Note de lecture : « Les Années » de Annie Ernaux, éditions Gallimard.

Les Années, ce sont celles du passé, d’un autrefois d’abord lointain, juste après la guerre, puis de plus en plus proche. Ce sont celles des souvenirs réveillés par des clichés photographiques dont l’évocation ponctue l’avancement chronologique de la remémoration tout en caractérisant les époques traversées. Les années, ce sont donc, bien sûr, celles d’Annioe Ernaux, mais ce sont aussi les nôtres. parce que, dit-elle, « récit familial et récit social, c’est un tout » (p. 28). Et c’est là ce qui fait justement tout l’intérêt et toute la saveur de ce beau texte. Car, s’il sait révéler, comme beaucoup d’autres du même genre, la difficulté à s’écrire, à se souvenir, à s’arranger avec l’imprécision des images ou la frontière toujours fluctuante entre le passé réel et celui recomposé, ce livre a surtout le mérite de suivre une démarche novatrice et profondément originale. Cette démarche que l’auteur définit elle-même peu de temps avant de mettre un terme à son entreprise en expliquant qu’il s’agit avant tout de « reconstituer un temps commun, celui qui a glissé d’il y a si longtemps à aujourd’hui pour, en retrouvant de la mémoire collective dans une mémoire individuelle, rendre la dimension vécue de l’Histoire » (p. 239).
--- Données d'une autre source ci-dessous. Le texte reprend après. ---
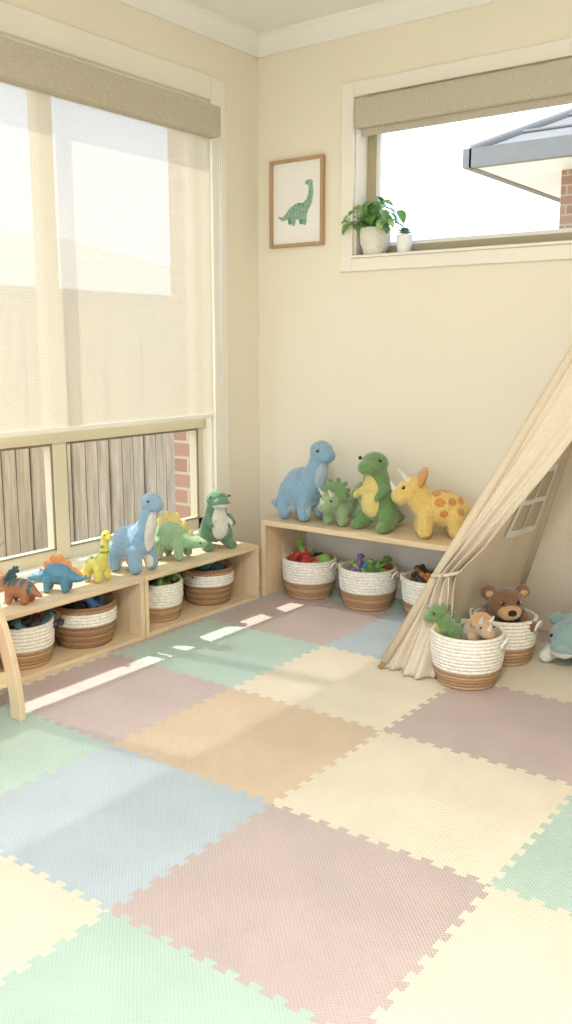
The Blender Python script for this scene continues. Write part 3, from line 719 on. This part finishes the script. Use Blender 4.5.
# neighbour houses
ROOF=simple('roof_tile_grey',L((136,134,130)),rough=.8,nscale=5,namt=.05,spec=.1); FAS=simple('fascia_grey',L((144,141,134)),rough=.7,spec=.1); SOF=WHITE
ROOF2=simple('roof_light',L((196,196,192)),rough=.8,nscale=5,namt=.05,spec=.2)
def house(name,x0,x1,y0,y1,ze,over,rise,wallm,roofm):
    e=empty(name)
    box('walls',x0,x1,y0,y1,-.3,ze-.02,wallm,parent=e)
    X0,X1_,Y0,Y1_=x0-over,x1+over,y0-over,y1+over
    run=(Y1_-Y0)/2; wide=(X1_-X0)>=(Y1_-Y0)
    if wide: r1=(X0+run,(Y0+Y1_)/2,ze+rise); r2=(X1_-run,(Y0+Y1_)/2,ze+rise)
    else:
        run=(X1_-X0)/2; r1=((X0+X1_)/2,Y0+run,ze+rise); r2=((X0+X1_)/2,Y1_-run,ze+rise)
    z=ze+.10
    V=[(X0,Y0,z),(X1_,Y0,z),(X1_,Y1_,z),(X0,Y1_,z),(r1[0],r1[1],r1[2]+.1),(r2[0],r2[1],r2[2]+.1)]
    F=[(0,1,5,4),(1,2,5),(2,3,4,5),(3,0,4)] if wide else [(0,1,4),(1,2,5,4),(2,3,5),(3,0,4,5)]
    mk('roof',V,F,roofm,e)
    boxes('fascia_gutter',[(X0,X1_,Y0-.06,Y0+.02,ze-.05,ze+.11),(X0,X1_,Y1_-.02,Y1_+.06,ze-.05,ze+.11),(X0-.06,X0+.02,Y0-.06,Y1_+.06,ze-.05,ze+.11),(X1_-.02,X1_+.06,Y0-.06,Y1_+.06,ze-.05,ze+.11)],FAS,parent=e)
    box('soffit',X0,X1_,Y0,Y1_,ze-.04,ze-.01,SOF,parent=e)
    if wide:
        for i,(p,q) in enumerate(((V[0],V[4]),(V[3],V[4]),(V[1],V[5]),(V[2],V[5]),(V[4],V[5]))): tube('ridge_cap_%d'%i,[p,q],.05,roofm,e,8)
        for k in range(1,14):
            t=k/14; p=Vector(V[0]).lerp(Vector(V[4]),t)+Vector((0,-.01,.008)); q=Vector(V[1]).lerp(Vector(V[5]),t)+Vector((0,-.01,.008))
            tube('tile_course_%d'%k,[p,q],.016,roofm,e,6)
            p=Vector(V[0]).lerp(Vector(V[4]),t)+Vector((-.01,0,.008)); q=Vector(V[3]).lerp(Vector(V[4]),t)+Vector((-.01,0,.008))
            tube('tile_course_side_%d'%k,[p,q],.016,roofm,e,6)
house('neighbour_house',-.25,8.5,4.75,12,2.78,.6,2.2,brick('neighbour_brick','x',.8),ROOF)
house('neighbour_house',-12,-6.5,-2,9,1.75,.5,1.1,simple('render_cream',L((206,194,170)),rough=.9),ROOF2)
# =============== ADDED FILL LIGHT (unseen ceiling disc, put in to brighten the room)
cl=empty('added_fill_light',(2.7,-3.3,H))
V,F=tubemesh([(0,0,-.05),(0,0,-.001)],.2,40); mk('fill_light_disc',V,F,WHITE,cl)
ld=D.lights.new('fill_lamp','AREA'); ld.shape='DISK'; ld.size=.38; ld.energy=64; ld.color=(1,.95,.86)
lo=D.objects.new('fill_lamp',ld); lo.location=(0,0,-.06); link(lo,cl)
# =============== WORLD + SUN
W=D.worlds.new('sky'); SC.world=W; W.use_nodes=True; nt=W.node_tree; nt.nodes.clear()
o=nt.nodes.new('ShaderNodeOutputWorld'); bg=nt.nodes.new('ShaderNodeBackground'); tc=nt.nodes.new('ShaderNodeTexCoord'); sp_=nt.nodes.new('ShaderNodeSeparateXYZ'); rp=nt.nodes.new('ShaderNodeValToRGB')
nt.links.new(tc.outputs['Generated'],sp_.inputs[0]); nt.links.new(sp_.outputs[2],rp.inputs[0]); nt.links.new(rp.outputs[0],bg.inputs[0]); nt.links.new(bg.outputs[0],o.inputs[0])
rp.color_ramp.elements[0].position=.0; rp.color_ramp.elements[0].color=(1,.97,.93,1); rp.color_ramp.elements[1].position=.5; rp.color_ramp.elements[1].color=(.50,.67,.92,1)
q=rp.color_ramp.elements.new(.20); q.color=(.56,.73,1,1)
bg.inputs[1].default_value=2.6
sl=D.lights.new('sun','SUN'); sl.energy=5.4; sl.angle=.014; sl.color=(1,.93,.81)
so=D.objects.new('sun',sl); so.rotation_euler=Vector((1,.12,-1.70)).to_track_quat('-Z','Y').to_euler(); so.location=(-3,0,5); link(so)
# =============== CAMERA
cd=D.cameras.new('camera'); cd.sensor_fit='VERTICAL'; cd.sensor_height=24; cd.lens=905/1024*24; cd.clip_start=.05
co=D.objects.new('camera',cd); co.location=(2.857,-3.634,1.17); co.rotation_euler=(math.radians(90)-math.atan(165/905),0,math.radians(36.5)); link(co)
SC.camera=co
SC.view_settings.view_transform='Standard'
SC.view_settings.exposure=.10
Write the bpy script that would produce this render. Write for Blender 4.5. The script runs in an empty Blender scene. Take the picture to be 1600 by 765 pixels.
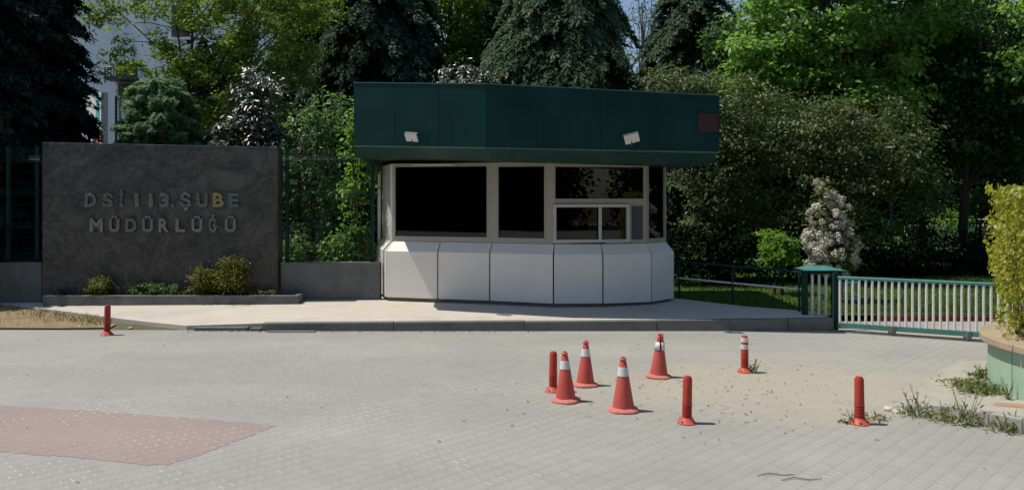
import bpy, bmesh, math, random
import numpy as np
from mathutils import Vector, Matrix, noise

SC = bpy.context.scene
COL = SC.collection
R = math.radians
random.seed(7)
rng = np.random.default_rng(11)

# ------------------------------------------------------------------ camera, sky, sun, exposure
F, YH, HC = 1256.0, 307.0, 2.0           # focal length in photo pixels, horizon row, eye height
cam_d = bpy.data.cameras.new('camera')
cam_d.sensor_width = 36.0
cam_d.lens = F / 1600 * 36
cam_d.shift_y = -(382.5 - YH) / 1600
cam_d.clip_start, cam_d.clip_end = 0.1, 2000
cam = bpy.data.objects.new('camera', cam_d)
cam.location = (0, 0, HC)
cam.rotation_euler = (R(90), 0, 0)
COL.objects.link(cam)
SC.camera = cam

SUN = Vector((-0.52, 0.042, 1.0)).normalized()      # towards the sun
W = bpy.data.worlds.new('World')
SC.world = W
W.use_nodes = True
nt = W.node_tree
sky = nt.nodes.new('ShaderNodeTexSky')
sky.sky_type = 'NISHITA'
sky.sun_disc = False
sky.sun_elevation = math.asin(SUN.z)
sky.sun_rotation = math.atan2(SUN.x, SUN.y)
sky.air_density = 1.0
sky.dust_density = 0.6
bg = nt.nodes['Background']
bg.inputs['Strength'].default_value = 0.105
nt.links.new(sky.outputs[0], bg.inputs[0])

sun_d = bpy.data.lights.new('sun', 'SUN')
sun_d.energy = 4.0
sun_d.angle = R(0.5)
sun_d.color = (1.0, 0.945, 0.835)
sun = bpy.data.objects.new('sun', sun_d)
sun.rotation_euler = SUN.to_track_quat('Z', 'Y').to_euler()
COL.objects.link(sun)

SC.view_settings.view_transform = 'Standard'
SC.view_settings.look = 'None'
SC.view_settings.exposure = 0.0
SC.view_settings.gamma = 1.0
SC.view_settings.use_curve_mapping = False
SC.render.engine = 'CYCLES'
SC.cycles.max_bounces = 7
SC.cycles.diffuse_bounces = 4
SC.cycles.glossy_bounces = 3
SC.cycles.transparent_max_bounces = 8


def G(px, py, z=0.0):
    """ground point seen at a photo pixel, for ground of height z"""
    Y = F * (HC - z) / (py - YH)
    return Vector(((px - 800) * Y / F, Y, z))


def X(px, Y):
    return (px - 800) * Y / F


def Z(py, Y):
    return HC + (YH - py) * Y / F


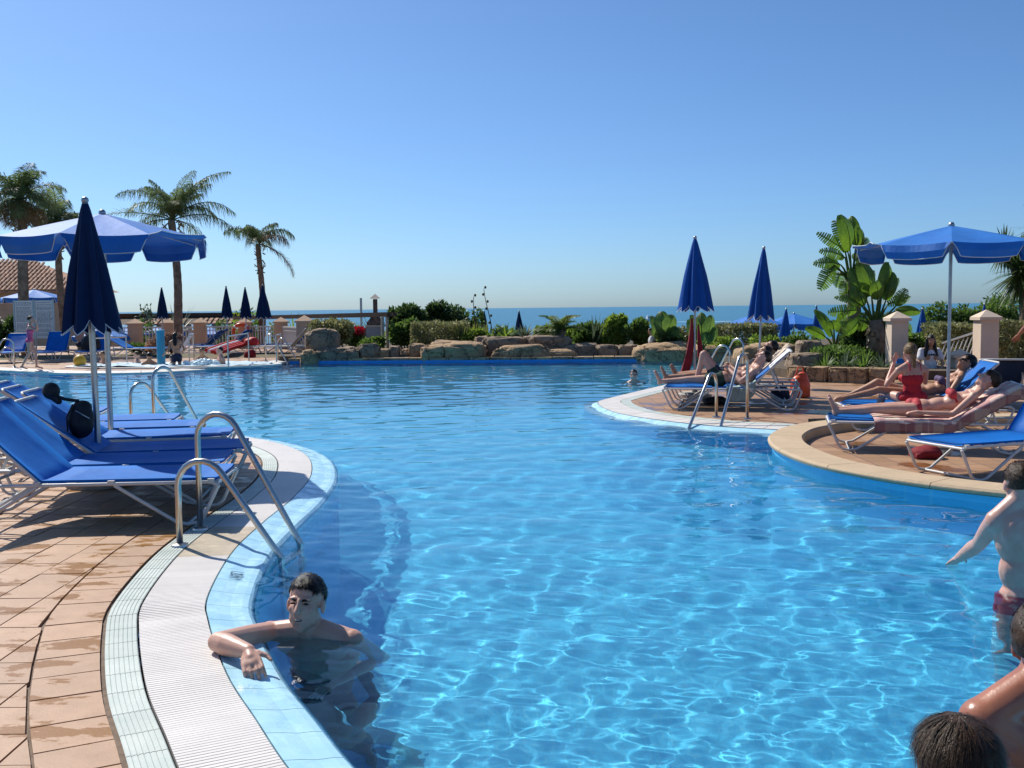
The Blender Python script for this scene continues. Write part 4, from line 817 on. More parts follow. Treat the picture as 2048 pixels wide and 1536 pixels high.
def blades(x, y0, y1, d, lab, m='lf_flax', n=40, wid=.05, spread=1.1, cat='yucca', name='spiky_plant', droop=.3, zb=None, half=None, group='spiky plants'):
    c = D(x, y1, d); z0 = c.z if zb is None else zb; h = D(x, y0, d).z - z0; t = tag(empty(name, (c.x, d, z0)), lab, cat, group); mb = MB(); r = random.Random(int(x * 3 + y0))
    for k in range(n):
        az = r.random() * 6.283; el = math.pi / 2 - spread * math.sqrt(r.random()); L = h * r.uniform(.75, 1.08); p = V(0, 0, .02); dr = V(math.cos(az) * math.cos(el), math.sin(az) * math.cos(el), math.sin(el)); S = dr.cross(V(0, 0, 1)); S = S.normalized() if S.length > .01 else V(1, 0, 0); prev = None; seg = 4
        for i in range(seg + 1):
            u_ = i / seg; w_ = wid * (1 - u_ ** 1.6) * .5 + .001; q = p + dr * (L * u_) - V(0, 0, droop * L * u_ * u_ * math.cos(el)); cur = (q - S * w_, q + S * w_)
            if prev: mb.quad(prev[0], prev[1], cur[1], cur[0])
            prev = cur
    mb.build('foliage', M[m], t); MB().lathe([(.05, -.05), (.07, .05), (.03, .12)], 8).build('crown_base', M['bark'], t); return t
def frond_mesh(L, e0, curl, hang, m, nl=46, ll=.5, wid=.03, seed=0, twist=0):
    r = random.Random(seed); mb = MB(); pts = []; p = V(0, 0, 0); seg = 22
    for i in range(seg + 1):
        a = e0 - curl * (i / seg) ** 1.3; pts.append(p.copy()); p = p + V(math.cos(a), twist * i / seg * .4, math.sin(a)) * (L / seg)
    mb.tube(pts, [.028 * (1 - .85 * i / seg) for i in range(seg + 1)], 4)
    for k in range(nl):
        u_ = .14 + .86 * k / nl; i = min(seg - 1, int(u_ * seg)); tt = u_ * seg - i; q = pts[i].lerp(pts[i + 1], tt); fw = (pts[i + 1] - pts[i]).normalized(); side = fw.cross(V(0, 0, 1)); side = side.normalized() if side.length > .01 else V(0, 1, 0); up = side.cross(fw)
        for sg in (-1, 1):
            l = ll * (math.sin(math.pi * min(1, u_ * .88 + .12)) ** .6) * r.uniform(.8, 1.1) + .06; d1 = (side * sg * r.uniform(.7, 1.1) + fw * r.uniform(.45, .8) + up * r.uniform(-.1, .5)).normalized(); a1 = q + d1 * (l * .5) - V(0, 0, hang * l * .15); a2 = q + d1 * (l * r.uniform(.7, .95)) - V(0, 0, hang * l * r.uniform(.6, 1.1)); w_ = fw * wid * .5
            mb.quad(q - w_ * .5, q + w_ * .5, a1 + w_, a1 - w_); mb.f.append((len(mb.v) - 1, len(mb.v) - 2, len(mb.v))); mb.v.append(tuple(a2))
    return mb.mesh('frond', M[m])
_fm = {}
def fmesh(*k):
    if k not in _fm: _fm[k] = frond_mesh(*k)
    return _fm[k]
def palm(x, ycrown, ybase, d, lab, tr, fr, zb=0, sz=1.0, shaft=.0, seed=1, lean=0):
    c = D(x, ycrown, d); t = tag(empty('palm_tree', (c.x - lean, d, zb)), lab, 'palm tree', 'palms on the left'); H = c.z - zb; r = random.Random(seed)
    pts = []; rs = []; n = 26
    for i in range(n + 1):
        u_ = i / n; pts.append((lean * u_ + .06 * math.sin(u_ * 5 + seed), .05 * math.sin(u_ * 4), H * u_)); rs.append(tr * (1.25 - .35 * u_ + .06 * (i % 2) + (shaft * max(0, u_ - .72) / .28 if u_ < .93 else shaft * (1 - u_) / .07)))
    MB().tube(pts, rs, 14).build('trunk', M['bark'], t, 'all')
    for k in range(26): a = r.random() * 6.28; z = H * r.uniform(.72, 1.0); rr = tr * 1.1 + shaft * .6; MB().bar((lean * z / H + math.cos(a) * rr, math.sin(a) * rr, z), (lean * z / H + math.cos(a) * rr * 1.9, math.sin(a) * rr * 1.9, z + r.uniform(-.25, .3)), .05, .03).build('boot', M['bark'], t)
    for (az, e0, curl, L, hang, m) in fr:
        o = link('frond', fmesh(round(L * sz, 1), round(e0, 1), round(curl, 1), hang, m, 64, .62 * sz, .026, int(L * 10) % 3), t, (lean, 0, H)); o.rotation_euler = (r.uniform(-.15, .15), 0, az)
    return t
def crown(seed, n_up, n_mid, n_low, n_dead, L=2.2, hang=1.0):
    r = random.Random(seed); out = []
    for k in range(n_up): out.append((r.random() * 6.28, r.choice([1.1, 1.3, 1.5]), r.choice([1.0, 1.6]), L * r.choice([.8, 1]), hang, 'lf_palm'))
    for k in range(n_mid): out.append((6.28 * (k + r.random() * .6) / n_mid, r.choice([.6, .9]), r.choice([1.6, 2.1]), L * r.choice([.9, 1.05]), hang, 'lf_palm'))
    for k in range(n_low): out.append((6.28 * (k + r.random() * .6) / n_low, r.choice([0, .3]), r.choice([1.4, 1.7]), L * .9, hang, 'lf_palm'))
    for k in range(n_dead): out.append((6.28 * (k + r.random() * .6) / n_dead, r.choice([-.6, -.3]), r.choice([.9, 1.1]), L * .7, hang, 'lf_brown'))
    return out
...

Ainsi, en s’obligeant à garder l’émotion à distance et à refuser la complaisance du pathétique, en préférant le caractère indéfini du « on » ou la pluralité universelle du « nous » à l’égotisme du « je », en faisant en sorte qu’au fil des pages et des souvenirs convoqués le temps narré rejoigne progressivement le temps de l’écriture, Annie Ernaux réussit le tour de force qui consiste à inventer une nouvelle forme d’écriture autobiographique, presque un nouveau genre à part entière.

Gageons par conséquent qu’il y aura désormais dans l’ Histoire littéraire des récits de vie un avant et un après Les Années.

 

Note : +++                           

                            Note de lecture :

                                           Annie Ernaux

                                    

 


3 commentaires

  1. Yohan dit :

    Bonjour,

    j’aime beaucoup l’écriture et la manière de raconter d’Annie Ernaux, qui mele très subtilement l’intime et l’universel. Les années sont sur ma table de chevet, mais je n’ai pas encore pris le temps d’ouvrir ce roman. Mais il devrait faire partie des tout prochains ouverts !

  2. Yohan dit :

    Voilà, je l’ai ouvert et dégusté. Je ne l’ai pas lu très vite, j’ai pris mon temps dans ce récit fort et émouvant. J’ai ajouté un lien dans mon article (c’est fou le nombre de garçons qui ont publié un billet sur ce livre ! Alors qu’elle parle aussi de choses très féminines (avortement, …).

  3. dasola dit :

    Bonjour, entièrement d’accord avec ce billet. C’est le premier ouvrage que je lisais d’elle: ce fut une révélation. C’est un livre à faire étudier aux générations futures dans 50 ans. Quel travail cela a dû être (voir mon billet du 23/04/08). Bonne après-midi.